Berta Bridal designs feature daring bare backs, dramatic trains and intricate lace and tulle.  photo/jns-berta bridal
Berta Bridal designs feature daring bare backs, dramatic trains and intricate lace and tulle. photo/jns-berta bridal
Balilti’s success may have seemed unimaginable a generation ago. Born in Cairo, Egypt, she immigrated to Israel at age 3 with her parents just before the 1967 Six-Day War, which had devastating consequences for Egyptian Jews. Years earlier, some of her family moved to Paris with the help of the Jewish organization HIAS before coming to America.

 

Balilti’s large Jewish family lived in Egypt for many generations, when Jews weren’t accepted as citizens and were considered a people without a country. Her maternal grandfather, Mordachai Elgazzar, owned a jewelry store in Cairo, but life wasn’t easy for Jews. Her family experienced anti-Semitism, bombings, threats and devastating repercussions from the 1948 Israeli War of Independence. With the fall of King Farouk in 1952, Jewish families lost nearly everything. In 1956 the country declared all Jews enemies of the state,

ordering thousands to leave. Each person was permitted to take only one suitcase and a sum equivalent to $25, as the government confiscated Jews’ property. When the 1967 war broke out, Egyptian Jewish men were rounded up and sent to prison camps.
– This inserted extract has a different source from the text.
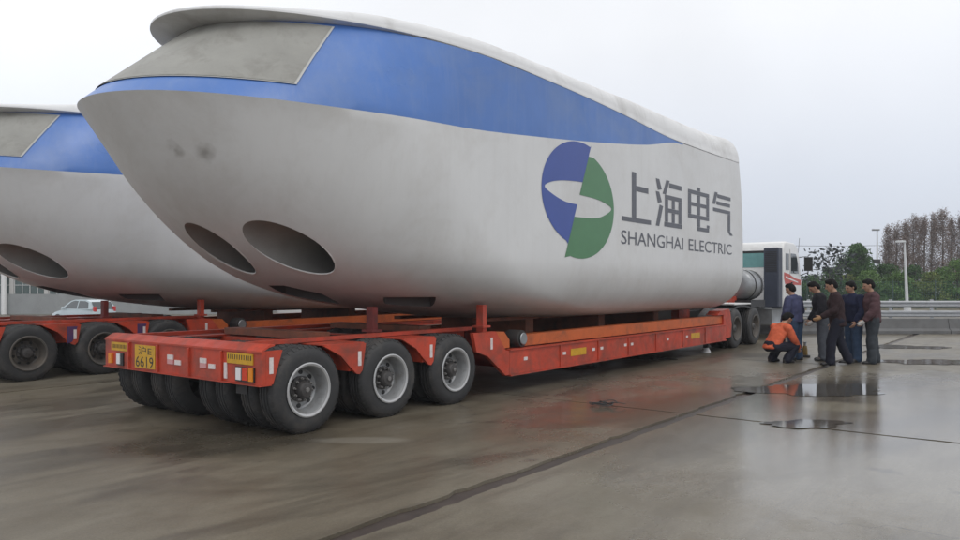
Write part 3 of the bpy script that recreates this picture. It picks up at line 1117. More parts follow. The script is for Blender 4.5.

After Balilti’s family settled in Israel, her father, suffering from an injury while working on a boat, could no longer work. Every hardship and triumph her parents experienced later played a role in their daughter’s success.

Growing up in the Holy Land offered Balilti a far different childhood than that of her parents. She found her flair for fashion and graduated from Ramat Gan’s Shenkar College of Engineering and Design. She then worked during the day as a seamstress, and later as a junior designer at a ready-to-wear company in Tel Aviv. At night, she sketched and sewed wedding gowns at home.

 

Berta Bridal gowns are known for being shapely and modern.  photos/courtesy berta bridal
Berta Bridal gowns are known for being shapely and modern. photos/courtesy berta bridal
In 1995, she opened her first bridal salon, La Belle, a small shop where she was the sole designer and had a staff of about 25 people working for her. From the beginning, her business has been closely held, with family members helping out. Her daughter is one of her models.

 

In 2004, Balilti expanded, moving her operation into a larger space, turning her boutique into a full-fledged fashion house, and taking on the name Berta Bridal. “We had reached a point in which I felt like the place became too small for my needs, in terms of production and the level of service I expect my team to grant my brides,” she said.

By 2005, the company had 15 retailers; by 2006 it had 30. In 2012, when her son-in-law Nir Moscovich joined the team, he took the company international, overseeing its global operations.

Along Baliti’s journey to success were encouraging parents who inspired her to never quit pursuing her goals. Their example of persevering even in the toughest circumstances set a lasting foundation for her to build upon.

“My parents raised me to believe I can be anything I want, so I just went ahead and chased my dream,” she said. “I didn’t let go until I found my way. My family’s history [in Egypt] wasn’t very positive at the end. But I grew up in a family that always cherished the positive things they had there. I am obviously a proud Israeli, and do not take anything we have here for granted.”

When her first major retailer, L’Fay Bridal, placed its initial order, Balilti was on the road to industry respect. Things took off when her dresses were featured in top fashion magazines such as Vogue and Elle, and the bridal magazines Martha Stewart Weddings and Brides, as well as on popular blogs.

Though she has made her dream come true, Balilti isn’t complacent. “I still chase my dreams,” she said. “I’m grateful for all I have achieved so far, but there’s much more ahead, and I have no plans of taking a break.”